- **What this task involves**
Copy every record below, exactly as written.

╭─ Dataset excerpts

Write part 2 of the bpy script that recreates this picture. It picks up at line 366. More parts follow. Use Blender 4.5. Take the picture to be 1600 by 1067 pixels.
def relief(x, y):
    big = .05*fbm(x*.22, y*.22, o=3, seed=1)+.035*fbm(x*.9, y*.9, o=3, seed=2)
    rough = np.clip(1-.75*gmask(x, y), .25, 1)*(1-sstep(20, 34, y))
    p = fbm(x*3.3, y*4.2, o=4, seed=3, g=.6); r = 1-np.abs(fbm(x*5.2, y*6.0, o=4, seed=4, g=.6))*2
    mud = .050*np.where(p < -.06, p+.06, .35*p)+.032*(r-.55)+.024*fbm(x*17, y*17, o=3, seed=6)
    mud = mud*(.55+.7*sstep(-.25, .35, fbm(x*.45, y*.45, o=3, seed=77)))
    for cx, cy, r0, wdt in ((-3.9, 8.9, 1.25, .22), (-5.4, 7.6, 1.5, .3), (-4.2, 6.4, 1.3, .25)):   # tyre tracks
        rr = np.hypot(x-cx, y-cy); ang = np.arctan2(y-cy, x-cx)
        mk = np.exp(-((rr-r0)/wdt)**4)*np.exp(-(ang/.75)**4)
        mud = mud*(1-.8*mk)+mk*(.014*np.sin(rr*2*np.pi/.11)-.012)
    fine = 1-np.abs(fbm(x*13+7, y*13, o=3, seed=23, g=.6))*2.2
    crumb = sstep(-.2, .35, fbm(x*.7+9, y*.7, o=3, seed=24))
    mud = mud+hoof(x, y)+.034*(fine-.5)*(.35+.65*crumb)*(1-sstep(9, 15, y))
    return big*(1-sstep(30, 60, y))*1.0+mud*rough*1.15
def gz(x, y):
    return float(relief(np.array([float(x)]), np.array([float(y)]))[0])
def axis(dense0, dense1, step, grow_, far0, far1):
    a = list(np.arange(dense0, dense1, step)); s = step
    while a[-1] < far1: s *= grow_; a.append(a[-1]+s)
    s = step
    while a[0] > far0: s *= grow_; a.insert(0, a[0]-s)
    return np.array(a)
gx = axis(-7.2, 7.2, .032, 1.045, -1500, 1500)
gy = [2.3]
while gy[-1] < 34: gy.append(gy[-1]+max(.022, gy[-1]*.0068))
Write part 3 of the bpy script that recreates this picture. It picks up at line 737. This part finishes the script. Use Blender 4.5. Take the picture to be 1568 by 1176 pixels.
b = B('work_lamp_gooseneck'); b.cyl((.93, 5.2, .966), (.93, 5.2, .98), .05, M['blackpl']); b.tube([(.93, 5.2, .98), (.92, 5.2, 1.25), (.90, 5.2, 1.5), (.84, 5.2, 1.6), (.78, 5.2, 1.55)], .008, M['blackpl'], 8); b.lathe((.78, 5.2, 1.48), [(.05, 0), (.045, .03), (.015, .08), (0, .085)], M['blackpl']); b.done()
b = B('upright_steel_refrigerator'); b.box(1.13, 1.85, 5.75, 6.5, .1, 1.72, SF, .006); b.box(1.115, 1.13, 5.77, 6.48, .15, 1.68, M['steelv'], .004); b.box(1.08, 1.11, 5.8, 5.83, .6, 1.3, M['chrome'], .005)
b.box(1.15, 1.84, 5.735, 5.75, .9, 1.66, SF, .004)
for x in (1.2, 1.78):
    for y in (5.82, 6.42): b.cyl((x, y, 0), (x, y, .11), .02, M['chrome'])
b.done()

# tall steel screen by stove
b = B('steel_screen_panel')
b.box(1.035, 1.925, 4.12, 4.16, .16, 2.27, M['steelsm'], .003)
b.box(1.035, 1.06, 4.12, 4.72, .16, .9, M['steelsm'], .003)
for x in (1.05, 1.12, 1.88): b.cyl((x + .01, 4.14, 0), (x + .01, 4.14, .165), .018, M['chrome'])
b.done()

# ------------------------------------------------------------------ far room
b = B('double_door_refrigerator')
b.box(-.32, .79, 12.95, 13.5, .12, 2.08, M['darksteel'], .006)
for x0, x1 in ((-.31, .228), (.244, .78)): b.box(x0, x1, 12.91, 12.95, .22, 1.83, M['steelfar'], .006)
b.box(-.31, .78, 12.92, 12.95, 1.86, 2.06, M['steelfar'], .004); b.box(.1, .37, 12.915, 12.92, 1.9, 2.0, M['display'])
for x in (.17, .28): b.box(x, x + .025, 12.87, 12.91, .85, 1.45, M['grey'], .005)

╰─

- **Task result**
Write part 2 of the bpy script that recreates this picture. It picks up at line 366. More parts follow. Use Blender 4.5. Take the picture to be 1600 by 1067 pixels.
def relief(x, y):
    big = .05*fbm(x*.22, y*.22, o=3, seed=1)+.035*fbm(x*.9, y*.9, o=3, seed=2)
    rough = np.clip(1-.75*gmask(x, y), .25, 1)*(1-sstep(20, 34, y))
    p = fbm(x*3.3, y*4.2, o=4, seed=3, g=.6); r = 1-np.abs(fbm(x*5.2, y*6.0, o=4, seed=4, g=.6))*2
    mud = .050*np.where(p < -.06, p+.06, .35*p)+.032*(r-.55)+.024*fbm(x*17, y*17, o=3, seed=6)
    mud = mud*(.55+.7*sstep(-.25, .35, fbm(x*.45, y*.45, o=3, seed=77)))
    for cx, cy, r0, wdt in ((-3.9, 8.9, 1.25, .22), (-5.4, 7.6, 1.5, .3), (-4.2, 6.4, 1.3, .25)):   # tyre tracks
        rr = np.hypot(x-cx, y-cy); ang = np.arctan2(y-cy, x-cx)
        mk = np.exp(-((rr-r0)/wdt)**4)*np.exp(-(ang/.75)**4)
        mud = mud*(1-.8*mk)+mk*(.014*np.sin(rr*2*np.pi/.11)-.012)
    fine = 1-np.abs(fbm(x*13+7, y*13, o=3, seed=23, g=.6))*2.2
    crumb = sstep(-.2, .35, fbm(x*.7+9, y*.7, o=3, seed=24))
    mud = mud+hoof(x, y)+.034*(fine-.5)*(.35+.65*crumb)*(1-sstep(9, 15, y))
    return big*(1-sstep(30, 60, y))*1.0+mud*rough*1.15
def gz(x, y):
    return float(relief(np.array([float(x)]), np.array([float(y)]))[0])
def axis(dense0, dense1, step, grow_, far0, far1):
    a = list(np.arange(dense0, dense1, step)); s = step
    while a[-1] < far1: s *= grow_; a.append(a[-1]+s)
    s = step
    while a[0] > far0: s *= grow_; a.insert(0, a[0]-s)
    return np.array(a)
gx = axis(-7.2, 7.2, .032, 1.045, -1500, 1500)
gy = [2.3]
while gy[-1] < 34: gy.append(gy[-1]+max(.022, gy[-1]*.0068))
Write part 3 of the bpy script that recreates this picture. It picks up at line 737. This part finishes the script. Use Blender 4.5. Take the picture to be 1568 by 1176 pixels.
b = B('work_lamp_gooseneck'); b.cyl((.93, 5.2, .966), (.93, 5.2, .98), .05, M['blackpl']); b.tube([(.93, 5.2, .98), (.92, 5.2, 1.25), (.90, 5.2, 1.5), (.84, 5.2, 1.6), (.78, 5.2, 1.55)], .008, M['blackpl'], 8); b.lathe((.78, 5.2, 1.48), [(.05, 0), (.045, .03), (.015, .08), (0, .085)], M['blackpl']); b.done()
b = B('upright_steel_refrigerator'); b.box(1.13, 1.85, 5.75, 6.5, .1, 1.72, SF, .006); b.box(1.115, 1.13, 5.77, 6.48, .15, 1.68, M['steelv'], .004); b.box(1.08, 1.11, 5.8, 5.83, .6, 1.3, M['chrome'], .005)
b.box(1.15, 1.84, 5.735, 5.75, .9, 1.66, SF, .004)
for x in (1.2, 1.78):
    for y in (5.82, 6.42): b.cyl((x, y, 0), (x, y, .11), .02, M['chrome'])
b.done()

# tall steel screen by stove
b = B('steel_screen_panel')
b.box(1.035, 1.925, 4.12, 4.16, .16, 2.27, M['steelsm'], .003)
b.box(1.035, 1.06, 4.12, 4.72, .16, .9, M['steelsm'], .003)
for x in (1.05, 1.12, 1.88): b.cyl((x + .01, 4.14, 0), (x + .01, 4.14, .165), .018, M['chrome'])
b.done()

# ------------------------------------------------------------------ far room
b = B('double_door_refrigerator')
b.box(-.32, .79, 12.95, 13.5, .12, 2.08, M['darksteel'], .006)
for x0, x1 in ((-.31, .228), (.244, .78)): b.box(x0, x1, 12.91, 12.95, .22, 1.83, M['steelfar'], .006)
b.box(-.31, .78, 12.92, 12.95, 1.86, 2.06, M['steelfar'], .004); b.box(.1, .37, 12.915, 12.92, 1.9, 2.0, M['display'])
for x in (.17, .28): b.box(x, x + .025, 12.87, 12.91, .85, 1.45, M['grey'], .005)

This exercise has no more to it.